3- \(p_{n+1} = 0,8p_n + 0,3(1 - p_n)\)
\(⇔ p_{n+1} = 0,8p_n + 0,3 - 0,3p_n\)
\(⇔ p_{n+1} = 0,5p_n + 0,3\)

4- Lorsque l’état est stable, \(p_{n+1} = p_n.\)

Donc \(p_n = 0,5p_n + 0,3\)
\(⇔ p_n = 0,6\)

D’où \(q_n = 1 - p_n = 0,4.\)

5- \(M = \left( {\begin{array}{*{20}{c}} 0,8&0,2\\ 0,3&0,7 \end{array}} \right)\)

\(M^2\) se détermine avec la calculatrice (voir la puissance d'une matrice carrée pour utilisation d'une Casio ou l'initiation aux matrices avec calculatrice TI).

\(M^2 = \left( {\begin{array}{*{20}{c}} 0,7&0,3\\ 0,45&0,55 \end{array}} \right)\)

6- On peut élever \(M\) à une puissance très grande.

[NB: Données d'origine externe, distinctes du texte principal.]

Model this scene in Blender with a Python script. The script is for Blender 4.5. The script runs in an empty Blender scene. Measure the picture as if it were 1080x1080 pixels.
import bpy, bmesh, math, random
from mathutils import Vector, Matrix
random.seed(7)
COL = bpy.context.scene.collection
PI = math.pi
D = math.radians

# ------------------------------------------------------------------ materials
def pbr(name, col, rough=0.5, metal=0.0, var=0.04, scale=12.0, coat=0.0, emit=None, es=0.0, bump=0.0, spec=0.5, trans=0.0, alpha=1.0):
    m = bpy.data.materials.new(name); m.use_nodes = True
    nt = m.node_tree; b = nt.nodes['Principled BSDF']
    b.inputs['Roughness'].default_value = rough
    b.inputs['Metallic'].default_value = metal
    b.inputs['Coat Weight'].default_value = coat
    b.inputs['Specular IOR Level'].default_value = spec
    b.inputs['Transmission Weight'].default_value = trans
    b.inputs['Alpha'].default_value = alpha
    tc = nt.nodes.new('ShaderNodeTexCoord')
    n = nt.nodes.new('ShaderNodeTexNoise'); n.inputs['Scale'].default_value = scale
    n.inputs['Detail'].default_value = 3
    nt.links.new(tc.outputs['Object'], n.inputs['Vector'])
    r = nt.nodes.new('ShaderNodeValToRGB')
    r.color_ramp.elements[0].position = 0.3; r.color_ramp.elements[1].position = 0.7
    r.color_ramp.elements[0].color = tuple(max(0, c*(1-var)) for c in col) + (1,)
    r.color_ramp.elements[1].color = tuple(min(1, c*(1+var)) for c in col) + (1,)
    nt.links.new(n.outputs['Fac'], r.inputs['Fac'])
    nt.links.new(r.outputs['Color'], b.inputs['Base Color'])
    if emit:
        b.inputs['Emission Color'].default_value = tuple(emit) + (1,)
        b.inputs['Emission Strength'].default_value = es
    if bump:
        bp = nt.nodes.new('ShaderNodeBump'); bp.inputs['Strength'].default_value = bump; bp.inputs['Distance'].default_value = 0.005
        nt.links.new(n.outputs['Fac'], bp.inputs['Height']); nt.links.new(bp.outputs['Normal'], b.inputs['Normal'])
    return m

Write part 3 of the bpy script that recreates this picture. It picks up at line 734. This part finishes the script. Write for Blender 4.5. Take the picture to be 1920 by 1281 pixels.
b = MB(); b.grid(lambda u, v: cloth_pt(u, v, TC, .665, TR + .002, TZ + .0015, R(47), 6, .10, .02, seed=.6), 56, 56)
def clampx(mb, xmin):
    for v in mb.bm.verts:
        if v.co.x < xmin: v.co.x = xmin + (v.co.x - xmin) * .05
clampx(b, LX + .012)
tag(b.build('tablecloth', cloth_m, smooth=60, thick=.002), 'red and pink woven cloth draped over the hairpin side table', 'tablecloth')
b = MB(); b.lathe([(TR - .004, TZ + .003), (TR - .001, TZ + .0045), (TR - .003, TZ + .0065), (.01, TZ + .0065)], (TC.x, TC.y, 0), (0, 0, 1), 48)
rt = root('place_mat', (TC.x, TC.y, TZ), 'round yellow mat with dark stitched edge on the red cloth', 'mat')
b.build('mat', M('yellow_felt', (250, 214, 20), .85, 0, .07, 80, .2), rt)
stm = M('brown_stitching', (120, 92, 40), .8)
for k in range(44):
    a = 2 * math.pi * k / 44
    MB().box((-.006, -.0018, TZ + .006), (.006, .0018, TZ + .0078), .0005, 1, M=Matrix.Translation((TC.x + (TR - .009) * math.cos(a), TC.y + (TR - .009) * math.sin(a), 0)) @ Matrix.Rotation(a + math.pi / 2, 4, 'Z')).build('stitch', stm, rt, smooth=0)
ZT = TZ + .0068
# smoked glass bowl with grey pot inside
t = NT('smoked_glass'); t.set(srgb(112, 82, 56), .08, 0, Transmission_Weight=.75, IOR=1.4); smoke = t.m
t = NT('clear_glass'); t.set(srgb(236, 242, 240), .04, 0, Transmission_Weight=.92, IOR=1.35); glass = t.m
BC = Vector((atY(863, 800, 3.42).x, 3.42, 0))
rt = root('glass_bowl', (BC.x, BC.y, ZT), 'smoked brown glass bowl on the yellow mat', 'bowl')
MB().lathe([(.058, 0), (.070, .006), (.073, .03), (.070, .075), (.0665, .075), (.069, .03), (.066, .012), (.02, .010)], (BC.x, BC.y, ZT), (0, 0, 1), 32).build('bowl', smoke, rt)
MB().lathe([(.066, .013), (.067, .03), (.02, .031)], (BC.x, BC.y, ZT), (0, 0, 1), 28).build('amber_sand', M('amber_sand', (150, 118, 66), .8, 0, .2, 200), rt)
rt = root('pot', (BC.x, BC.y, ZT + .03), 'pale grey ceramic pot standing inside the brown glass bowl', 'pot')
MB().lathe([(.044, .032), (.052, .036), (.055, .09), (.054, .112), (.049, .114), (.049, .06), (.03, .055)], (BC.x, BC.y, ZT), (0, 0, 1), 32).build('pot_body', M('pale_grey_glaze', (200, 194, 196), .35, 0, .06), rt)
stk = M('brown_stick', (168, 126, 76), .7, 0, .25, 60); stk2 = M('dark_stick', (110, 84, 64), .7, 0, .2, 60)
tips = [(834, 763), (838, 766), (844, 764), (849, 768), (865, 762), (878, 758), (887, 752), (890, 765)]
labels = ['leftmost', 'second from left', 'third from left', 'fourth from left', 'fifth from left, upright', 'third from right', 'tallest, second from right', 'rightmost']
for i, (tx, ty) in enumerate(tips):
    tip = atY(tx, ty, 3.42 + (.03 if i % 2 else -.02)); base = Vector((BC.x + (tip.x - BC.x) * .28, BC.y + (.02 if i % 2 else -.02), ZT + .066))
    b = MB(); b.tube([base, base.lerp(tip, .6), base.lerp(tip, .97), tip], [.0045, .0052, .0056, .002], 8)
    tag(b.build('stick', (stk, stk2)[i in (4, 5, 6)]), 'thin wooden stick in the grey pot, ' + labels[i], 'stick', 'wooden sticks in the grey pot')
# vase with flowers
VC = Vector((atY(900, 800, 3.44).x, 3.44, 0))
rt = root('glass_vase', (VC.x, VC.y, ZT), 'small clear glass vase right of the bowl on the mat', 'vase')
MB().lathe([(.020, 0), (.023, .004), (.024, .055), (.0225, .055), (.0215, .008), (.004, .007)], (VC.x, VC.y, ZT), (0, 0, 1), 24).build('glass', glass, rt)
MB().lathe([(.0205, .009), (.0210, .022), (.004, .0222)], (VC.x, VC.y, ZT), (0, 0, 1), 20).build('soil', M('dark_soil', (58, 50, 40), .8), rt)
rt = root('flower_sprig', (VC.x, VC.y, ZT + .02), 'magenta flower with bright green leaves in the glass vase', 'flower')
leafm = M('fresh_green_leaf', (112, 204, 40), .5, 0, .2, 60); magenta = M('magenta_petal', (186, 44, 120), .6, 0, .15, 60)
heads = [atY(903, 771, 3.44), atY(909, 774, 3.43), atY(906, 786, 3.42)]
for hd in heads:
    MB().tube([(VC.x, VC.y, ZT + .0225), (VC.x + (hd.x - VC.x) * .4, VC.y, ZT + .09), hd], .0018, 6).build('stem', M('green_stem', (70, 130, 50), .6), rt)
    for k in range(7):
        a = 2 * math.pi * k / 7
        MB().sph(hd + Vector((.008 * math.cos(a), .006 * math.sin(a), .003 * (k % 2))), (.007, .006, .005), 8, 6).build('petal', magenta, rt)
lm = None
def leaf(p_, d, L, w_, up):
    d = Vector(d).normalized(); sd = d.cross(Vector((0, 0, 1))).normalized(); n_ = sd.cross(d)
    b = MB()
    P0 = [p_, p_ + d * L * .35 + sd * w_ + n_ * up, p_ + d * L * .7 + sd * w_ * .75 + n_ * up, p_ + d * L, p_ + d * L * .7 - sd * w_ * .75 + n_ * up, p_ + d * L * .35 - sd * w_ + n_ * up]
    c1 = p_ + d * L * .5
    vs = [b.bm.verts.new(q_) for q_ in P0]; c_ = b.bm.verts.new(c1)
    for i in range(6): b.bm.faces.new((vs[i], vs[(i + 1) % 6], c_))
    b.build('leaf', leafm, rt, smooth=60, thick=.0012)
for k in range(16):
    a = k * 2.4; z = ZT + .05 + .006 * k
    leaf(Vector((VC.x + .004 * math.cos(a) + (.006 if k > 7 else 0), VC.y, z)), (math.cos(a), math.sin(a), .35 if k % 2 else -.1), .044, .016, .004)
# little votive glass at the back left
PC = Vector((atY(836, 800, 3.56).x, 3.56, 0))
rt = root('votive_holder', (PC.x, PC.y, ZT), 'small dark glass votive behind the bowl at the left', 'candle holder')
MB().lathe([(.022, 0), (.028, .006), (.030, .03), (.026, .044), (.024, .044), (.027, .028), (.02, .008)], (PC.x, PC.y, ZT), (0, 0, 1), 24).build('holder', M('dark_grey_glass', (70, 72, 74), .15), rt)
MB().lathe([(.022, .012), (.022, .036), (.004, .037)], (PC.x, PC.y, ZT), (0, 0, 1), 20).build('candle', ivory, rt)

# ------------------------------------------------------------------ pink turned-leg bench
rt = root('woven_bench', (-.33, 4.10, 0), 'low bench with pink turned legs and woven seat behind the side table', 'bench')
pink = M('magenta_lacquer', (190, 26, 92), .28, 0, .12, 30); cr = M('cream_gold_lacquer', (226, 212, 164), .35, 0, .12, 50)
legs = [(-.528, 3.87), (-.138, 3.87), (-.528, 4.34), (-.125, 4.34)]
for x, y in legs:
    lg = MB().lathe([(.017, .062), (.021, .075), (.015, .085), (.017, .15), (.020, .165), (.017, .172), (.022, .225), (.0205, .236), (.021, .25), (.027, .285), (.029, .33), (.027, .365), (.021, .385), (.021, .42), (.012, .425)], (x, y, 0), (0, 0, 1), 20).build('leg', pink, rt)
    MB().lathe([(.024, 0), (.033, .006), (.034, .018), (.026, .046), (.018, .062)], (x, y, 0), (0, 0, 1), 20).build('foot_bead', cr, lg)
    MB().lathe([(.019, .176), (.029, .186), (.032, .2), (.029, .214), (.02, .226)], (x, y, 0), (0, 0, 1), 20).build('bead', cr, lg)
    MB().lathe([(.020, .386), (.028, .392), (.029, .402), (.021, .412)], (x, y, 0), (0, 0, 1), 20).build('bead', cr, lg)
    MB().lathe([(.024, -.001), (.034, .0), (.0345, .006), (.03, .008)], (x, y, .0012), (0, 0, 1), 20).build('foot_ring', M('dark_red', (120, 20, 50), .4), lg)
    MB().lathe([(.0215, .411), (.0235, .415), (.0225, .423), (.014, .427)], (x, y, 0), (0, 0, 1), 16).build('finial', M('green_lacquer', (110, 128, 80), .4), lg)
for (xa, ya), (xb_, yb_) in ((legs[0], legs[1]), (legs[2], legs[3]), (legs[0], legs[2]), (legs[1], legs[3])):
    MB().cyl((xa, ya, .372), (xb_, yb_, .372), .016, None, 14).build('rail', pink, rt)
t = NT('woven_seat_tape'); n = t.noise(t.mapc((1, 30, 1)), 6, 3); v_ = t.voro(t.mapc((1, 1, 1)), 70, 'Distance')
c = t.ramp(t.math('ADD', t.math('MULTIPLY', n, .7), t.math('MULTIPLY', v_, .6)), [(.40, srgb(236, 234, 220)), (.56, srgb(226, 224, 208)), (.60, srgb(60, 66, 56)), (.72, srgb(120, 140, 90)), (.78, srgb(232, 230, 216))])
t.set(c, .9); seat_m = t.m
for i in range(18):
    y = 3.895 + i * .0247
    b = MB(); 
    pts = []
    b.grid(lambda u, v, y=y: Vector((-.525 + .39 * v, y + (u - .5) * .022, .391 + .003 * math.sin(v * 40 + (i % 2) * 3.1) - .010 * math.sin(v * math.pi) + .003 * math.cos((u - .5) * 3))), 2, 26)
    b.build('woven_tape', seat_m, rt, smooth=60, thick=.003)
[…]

À la puissance 50, la calculatrice nous donne \(\left( {\begin{array}{*{20}{c}} 0,6&0,4\\ 0,6&0,4 \end{array}} \right)\)

Nous retrouvons le résultat de la question 4, à savoir \(p_n = 0,6\) et \(q_n = 0,4.\)

Partie B

1- \(u_n = p_n - 0,6\) et donc \(u_{n+1} = p_{n+1} - 0,6.\)

Or \(p_{n+1} = 0,5p_n + 0,3\) (partie A question 3).

Donc \(u_{n+1}\) \(=\) \(0,5p_n + 0,3 - 0,6\) \(=\) \(0,5p_n - 0,3\) \(=\) \(0,5u_n.\)

\((u_n)\) est une suite géométrique de raison 0,5 et de premier terme \(u_0\) \(=\) \(p_0 - 0,6\) \(=\) \(1 - 0,6\) \(=\) \(0,4.\)

2- D’après la définition d’une suite géométrique, \(u_n = 0,4 × 0,5^n.\)

Donc \(p_n = 0,4 × 0,5^n + 0,6\)

3- La raison de la suite \((u_n)\) est strictement comprise entre 0 et 1. Donc :

\(\mathop {\lim }\limits_{n \to + \infty } u(n) = 0\) donc \(\mathop {\lim }\limits_{n \to + \infty } p_n = 0,6\)

Pour la troisième fois, nous arrivons à ce résultat de \(p_n = 0,6\) (donc \(q_n = 0,4).\)

À long terme, le pourcentage de skieurs se stabilisera à \(60\%\) si les données du modèle ne changent pas.